Le financement "paternaliste" du cinéma en France entrave la liberté de création: Kechiche


Lundi 4 Novembre 2013 - 11:19
AFP


Bucarest - Le financement "paternaliste" du cinéma français entrave la liberté de création, a regretté dans un entretien à l'AFP Abdellatif Kechiche, Palme d'Or à Cannes pour "La Vie d'Adèle", souhaitant que la France s'inspire du modèle américain.


"Aux Etats-Unis, on considère le cinéma comme une industrie. Il est indépendant de l'Etat et les producteurs savent qu'ils ont besoin du cinéma d'auteur, de sa créativité, de sa nouveauté.
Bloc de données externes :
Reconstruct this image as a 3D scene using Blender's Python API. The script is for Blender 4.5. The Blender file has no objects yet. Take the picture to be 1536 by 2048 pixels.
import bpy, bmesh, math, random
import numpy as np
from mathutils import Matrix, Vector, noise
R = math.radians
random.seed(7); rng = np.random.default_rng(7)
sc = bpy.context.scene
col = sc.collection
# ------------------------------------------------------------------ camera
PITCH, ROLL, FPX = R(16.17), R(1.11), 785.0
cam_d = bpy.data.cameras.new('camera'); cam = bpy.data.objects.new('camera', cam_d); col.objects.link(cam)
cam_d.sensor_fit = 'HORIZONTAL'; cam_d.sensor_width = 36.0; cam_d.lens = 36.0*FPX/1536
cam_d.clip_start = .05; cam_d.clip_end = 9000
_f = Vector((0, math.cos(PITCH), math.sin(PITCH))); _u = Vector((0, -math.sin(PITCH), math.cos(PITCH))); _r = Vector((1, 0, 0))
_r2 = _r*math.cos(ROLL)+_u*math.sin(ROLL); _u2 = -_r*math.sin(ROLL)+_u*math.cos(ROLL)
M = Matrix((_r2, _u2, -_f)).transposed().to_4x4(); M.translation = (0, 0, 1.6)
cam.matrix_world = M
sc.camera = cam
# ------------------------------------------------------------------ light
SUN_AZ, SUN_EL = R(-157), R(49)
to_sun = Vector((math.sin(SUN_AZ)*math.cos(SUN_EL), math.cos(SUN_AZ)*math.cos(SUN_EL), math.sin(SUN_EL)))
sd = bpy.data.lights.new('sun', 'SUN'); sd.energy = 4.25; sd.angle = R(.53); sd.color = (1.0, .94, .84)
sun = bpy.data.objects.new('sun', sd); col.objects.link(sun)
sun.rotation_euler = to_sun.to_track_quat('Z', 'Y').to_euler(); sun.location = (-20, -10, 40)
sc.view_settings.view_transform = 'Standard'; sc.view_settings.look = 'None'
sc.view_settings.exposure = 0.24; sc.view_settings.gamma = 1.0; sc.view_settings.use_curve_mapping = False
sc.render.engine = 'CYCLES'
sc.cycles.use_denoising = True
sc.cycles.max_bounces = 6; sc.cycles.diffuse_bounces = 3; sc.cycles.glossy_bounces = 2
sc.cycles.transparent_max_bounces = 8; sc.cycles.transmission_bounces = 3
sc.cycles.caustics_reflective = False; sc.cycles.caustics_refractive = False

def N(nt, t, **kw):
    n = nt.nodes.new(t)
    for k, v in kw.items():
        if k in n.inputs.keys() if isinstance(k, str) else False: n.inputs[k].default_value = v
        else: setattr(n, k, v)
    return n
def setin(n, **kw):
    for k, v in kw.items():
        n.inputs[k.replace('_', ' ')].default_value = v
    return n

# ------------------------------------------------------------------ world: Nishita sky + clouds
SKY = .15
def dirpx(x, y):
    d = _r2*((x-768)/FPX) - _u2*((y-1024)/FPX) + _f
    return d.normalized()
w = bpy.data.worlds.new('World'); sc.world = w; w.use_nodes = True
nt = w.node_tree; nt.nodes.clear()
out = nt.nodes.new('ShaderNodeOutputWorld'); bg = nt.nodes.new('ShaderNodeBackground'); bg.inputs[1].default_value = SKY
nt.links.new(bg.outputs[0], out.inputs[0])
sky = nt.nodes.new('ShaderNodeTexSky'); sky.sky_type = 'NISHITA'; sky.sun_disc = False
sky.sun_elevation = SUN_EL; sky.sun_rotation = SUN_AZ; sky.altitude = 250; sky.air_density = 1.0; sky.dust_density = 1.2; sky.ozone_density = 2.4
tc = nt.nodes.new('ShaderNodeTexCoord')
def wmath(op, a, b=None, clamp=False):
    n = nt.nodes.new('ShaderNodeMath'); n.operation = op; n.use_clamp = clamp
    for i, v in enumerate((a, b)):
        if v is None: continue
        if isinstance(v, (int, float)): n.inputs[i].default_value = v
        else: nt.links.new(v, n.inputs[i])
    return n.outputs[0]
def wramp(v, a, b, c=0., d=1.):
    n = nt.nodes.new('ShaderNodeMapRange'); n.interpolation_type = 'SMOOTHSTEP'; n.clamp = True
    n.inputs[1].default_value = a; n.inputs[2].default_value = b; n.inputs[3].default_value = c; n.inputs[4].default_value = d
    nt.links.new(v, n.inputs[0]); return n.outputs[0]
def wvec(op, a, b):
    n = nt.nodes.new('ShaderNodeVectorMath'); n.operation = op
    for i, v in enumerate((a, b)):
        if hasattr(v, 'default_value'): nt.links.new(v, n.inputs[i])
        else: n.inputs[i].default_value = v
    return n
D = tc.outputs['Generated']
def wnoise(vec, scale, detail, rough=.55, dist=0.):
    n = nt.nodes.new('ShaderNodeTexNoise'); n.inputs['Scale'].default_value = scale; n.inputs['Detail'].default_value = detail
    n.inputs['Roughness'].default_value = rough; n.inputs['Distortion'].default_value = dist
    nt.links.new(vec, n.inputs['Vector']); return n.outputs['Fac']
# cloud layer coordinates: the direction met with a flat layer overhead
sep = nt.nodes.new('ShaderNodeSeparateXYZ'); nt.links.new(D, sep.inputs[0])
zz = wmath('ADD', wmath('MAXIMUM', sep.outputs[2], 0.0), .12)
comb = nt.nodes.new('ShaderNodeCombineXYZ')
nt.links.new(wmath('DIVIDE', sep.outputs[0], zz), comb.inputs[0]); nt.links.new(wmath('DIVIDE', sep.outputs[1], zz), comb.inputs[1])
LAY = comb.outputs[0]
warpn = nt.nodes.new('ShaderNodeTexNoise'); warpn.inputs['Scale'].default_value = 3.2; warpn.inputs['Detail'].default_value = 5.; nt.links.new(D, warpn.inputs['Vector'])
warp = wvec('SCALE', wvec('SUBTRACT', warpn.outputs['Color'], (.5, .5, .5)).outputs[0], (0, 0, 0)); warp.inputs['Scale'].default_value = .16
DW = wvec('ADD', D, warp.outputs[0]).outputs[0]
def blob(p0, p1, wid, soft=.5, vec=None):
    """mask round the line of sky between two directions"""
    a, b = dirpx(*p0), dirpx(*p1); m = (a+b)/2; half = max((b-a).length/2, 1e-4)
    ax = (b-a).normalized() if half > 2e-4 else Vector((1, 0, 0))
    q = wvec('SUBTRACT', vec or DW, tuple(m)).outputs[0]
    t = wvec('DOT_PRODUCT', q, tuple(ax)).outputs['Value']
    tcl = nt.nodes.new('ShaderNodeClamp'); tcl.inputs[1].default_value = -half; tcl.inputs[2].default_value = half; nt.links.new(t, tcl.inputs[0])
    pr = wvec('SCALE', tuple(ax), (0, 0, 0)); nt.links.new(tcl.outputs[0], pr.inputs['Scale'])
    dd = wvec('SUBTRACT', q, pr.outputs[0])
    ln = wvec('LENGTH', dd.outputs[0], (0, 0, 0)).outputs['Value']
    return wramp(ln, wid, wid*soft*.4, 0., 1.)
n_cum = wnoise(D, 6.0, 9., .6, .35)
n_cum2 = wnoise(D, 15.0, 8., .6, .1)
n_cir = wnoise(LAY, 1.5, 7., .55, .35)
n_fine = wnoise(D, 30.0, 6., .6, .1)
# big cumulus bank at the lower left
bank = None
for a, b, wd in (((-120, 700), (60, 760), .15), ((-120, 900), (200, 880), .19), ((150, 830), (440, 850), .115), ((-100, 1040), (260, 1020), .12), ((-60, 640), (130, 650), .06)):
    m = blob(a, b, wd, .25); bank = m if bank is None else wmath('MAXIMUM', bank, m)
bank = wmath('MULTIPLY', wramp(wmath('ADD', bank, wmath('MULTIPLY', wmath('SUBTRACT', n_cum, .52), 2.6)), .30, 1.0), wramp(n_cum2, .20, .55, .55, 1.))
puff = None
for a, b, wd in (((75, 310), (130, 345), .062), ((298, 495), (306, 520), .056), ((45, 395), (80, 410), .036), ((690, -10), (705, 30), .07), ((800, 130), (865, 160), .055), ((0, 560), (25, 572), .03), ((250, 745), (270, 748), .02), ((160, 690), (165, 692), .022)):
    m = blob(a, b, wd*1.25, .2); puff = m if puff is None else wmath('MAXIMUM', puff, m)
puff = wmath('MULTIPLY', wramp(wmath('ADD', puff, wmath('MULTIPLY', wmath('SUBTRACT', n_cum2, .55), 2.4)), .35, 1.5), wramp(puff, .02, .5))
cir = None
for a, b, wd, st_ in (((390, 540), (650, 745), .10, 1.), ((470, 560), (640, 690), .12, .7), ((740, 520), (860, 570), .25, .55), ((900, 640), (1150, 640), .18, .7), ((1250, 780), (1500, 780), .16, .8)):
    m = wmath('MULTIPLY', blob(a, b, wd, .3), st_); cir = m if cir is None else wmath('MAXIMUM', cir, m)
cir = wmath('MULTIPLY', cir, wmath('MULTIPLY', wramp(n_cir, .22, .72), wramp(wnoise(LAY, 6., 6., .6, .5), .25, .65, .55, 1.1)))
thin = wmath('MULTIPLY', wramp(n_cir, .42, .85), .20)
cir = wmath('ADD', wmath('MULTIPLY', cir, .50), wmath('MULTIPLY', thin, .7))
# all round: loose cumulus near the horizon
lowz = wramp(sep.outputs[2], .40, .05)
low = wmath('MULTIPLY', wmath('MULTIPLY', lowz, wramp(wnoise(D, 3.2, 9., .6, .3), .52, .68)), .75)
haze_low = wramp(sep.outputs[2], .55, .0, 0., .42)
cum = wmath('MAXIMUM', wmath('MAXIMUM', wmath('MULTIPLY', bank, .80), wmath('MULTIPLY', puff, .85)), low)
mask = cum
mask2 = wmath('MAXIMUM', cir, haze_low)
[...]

Ils le financent et prennent des risques en le finançant parce qu'ils savent (...) qu'il y a peut-être une grande oeuvre qui va naître de ce cinéma-là", a estimé M. Kechiche qui présentait "La Vie d'Adèle" au festival "Les films de Cannes à Bucarest".

Ce long métrage qui raconte la rencontre et la passion de deux jeunes femmes (Adèle Exarchopoulos et Léa Seydoux), vient de sortir aux Etats-Unis et dans plusieurs pays européens.

"En France, pour le financement des petits films, on nous donne l'impression que c'est de la mendicité (...) On finance les petits films en les cadrant et, finalement, ils ne sont pas de véritables films d'auteur, on les oblige à entrer dans un cadre, qu'il s'agisse du minutage ou de l'histoire qu'ils racontent", a déploré le cinéaste franco-tunisien.

"Souvent, le réalisateur (...) ne fait qu'accompagner son pauvre film, en essayant de sauver les meubles", a-t-il encore regretté.

"Je me pose la question de l'implication de l'Etat dans le financement des films" en France, confie-t-il, rappelant que deux de ses long métrages les plus audacieux, "La vie d'Adèle" (2013) et "L'Esquive" (2004), oeuvre subtile qui met à mal les clichés sur les cités, ont été réalisés sans financement d'Etat.

Se considérant comme "le poisson qui est passé à travers les mailles d'un filet" parce qu'il a eu la chance de rencontrer au bon moment des gens qui ont cru en lui et à ses projets, il estime que "les hommes politiques ne savent pas de quoi ils parlent quand ils parlent de cinéma".

La solution idéale serait selon lui de nommer "des gens qui ont une véritable expérience de producteurs" à la tête des institutions cinématographiques.

"Le système de financement public fait que le véritable producteur n'existe pratiquement plus en France", ce qui "nuit à la liberté de création", regrette M. Kechiche.

"Il y en a encore quelques-uns qui sont prêts à se ruiner pour faire des films mais la réalité c'est que souvent ce sont des banquiers qui deviennent producteurs et qui ne savent pas comment se fabrique un film, qui ne savent pas ce que c'est qu'un acteur", a-t-il lancé.

De son côté, le réalisateur connu pour son approche humaniste et couvert de trophées --de la Palme d'Or à Cannes en 2013 au Prix du Jury au Festival de Venise en 2007 pour "La Graine et le mulet"-- confie avoir eu la chance de trouver les producteurs de la maison Wild Bunch "qui aiment le cinéma et qui prennent des risques pour faire des films".

Il leur "fait confiance" pour décider avec lui de son prochain film parmi les nombreux projets qu'il a en tête: "comme je suis tellement plongé dans chaque projet, c'est bien qu'ils soient là avec leur distance et leur réflexion".

Aux réalisateurs débutants, il conseille "de se débrouiller à faire des films sans rien en attendant que les choses changent".

Mais il garde son "optimisme": "beaucoup de gens sont conscients qu'il faut changer les choses" dans le financement du cinéma français.